Well, here we are in the midst of another holiday season, which means families will be spending more time together.  Normally such proximity is a good thing, but families being what they are when teens are involved; there always seem to be issues.  And one of the more daunting issues revolves around the dreaded college admissions process, which has resulted in more than few spoiled family dinner conversations.

With that as a backdrop, I thought I would offer a few suggestions to parents who may be at wits-end regarding a process that appears akin to climbing Mt.
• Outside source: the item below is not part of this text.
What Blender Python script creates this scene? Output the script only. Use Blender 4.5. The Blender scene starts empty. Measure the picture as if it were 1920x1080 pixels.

Everest when in fact it should be a gentle hike on a nature trail.

The college admissions process begins and ends with family discussions, and it should be a fun, exciting time in the life of the student and the student’s parents.  While this process should have begun when the student entered high school, i.e. what courses, what extra-curricular and sports activities, should a student work, etc., even if it didn’t, there’s no need to fret because there’s still plenty of time.

The first thing a family MUST do is to sit down and determine how much money will be available to the student, and how that money will be appropriated.  At the same time, the student must make an honest evaluation of his or her own record and be realistic as to meeting admission requirements.  Lastly, the family has to decide the issue of distance from home.

To quickly frame the topic then, the three most important considerations are: 1—cost (tuition, fees, room & board, living & travel expenses); 2—admissions; and 3—distance from home.  Keep in mind that the last thing a parent should ask a student is “What do you want to major in or what do you what to be when you grow up?”  Young people have not been exposed to enough of the world at that age and it is a most unfair question.

Next, students should send applications to “safe schools” first, i.e. schools that are sure to accept the student and are affordable to the family.  Why—because for the student who is putting everything on the line, being accepted by at least one college or university makes the entire process far less intimidating.

Also, if the student has a strong record of achievement he or she should be encouraged to apply to “stretch schools” i.e. schools were the student may not quite meet admission requirements or schools out of the family budget, but that could be worthwhile depending upon financial assistance (more on that later.)

Next, timetables must be established.  Applications should be mailed out by winter break at the latest, but preferably before that.  The “typical” turn around time for applications is five weeks.  So, if an application is mailed out (or transmitted on-line) in September, a student should hear back from the prospective college or university by the end of October.

However, parents and students should be mindful that the later in the school-year applications are sent out, the longer the turn-around time will be.

Applications fees range from $25 to $100 so families must also decide how many colleges the student will apply to; then after a student receives a positive response from an institution he or she should mail in a housing deposit to secure dormitory space.  Since housing deposits may be as high as several hundred dollars, a combined “application and housing deposit” budget of $750 is not unreasonable.

Keep in mind that a housing deposit does not bind the student to the college because the final decision to attend or not attend that particular institution isn’t required until late April or early May of the senior year, which by the way, is also an excellent time to visit the colleges where they have been accepted.

Students in need of financial assistance must apply using a standard FASFA form, which can be found in high school guidance offices or online at studentaid.gov/h/apply-for-aid/fafsa.  Applications must be submitted after January 1st of the year the student is applying.

These applications go to one of two national clearinghouses and are then forwarded to the financial office of the college that the student designated as recipient.  The college then determines the eligibility for financial assistance, which is based upon a formula predicated upon the age of the parents, family income, home ownership and savings.  If a student is eligible for financial assistance the school will offer a financial aid package, which normally includes a blend of grant, loan and work-study monies.

Important too, for financial aid purposes, college costs are not limited to just tuition—they also include room & board, books & fees, two round trips home per year and living expenses including “recreation.”

Hopefully the process will be fun—after all, it’s a once in a lifetime experience for each student.  But the key to a smooth running process is honesty.  The parents must be honest regarding how much financial support they will offer, and the student must be honest with in assessing his or her own record and how hard they will work once they begin their college career.

Best of luck and enjoy the adventure.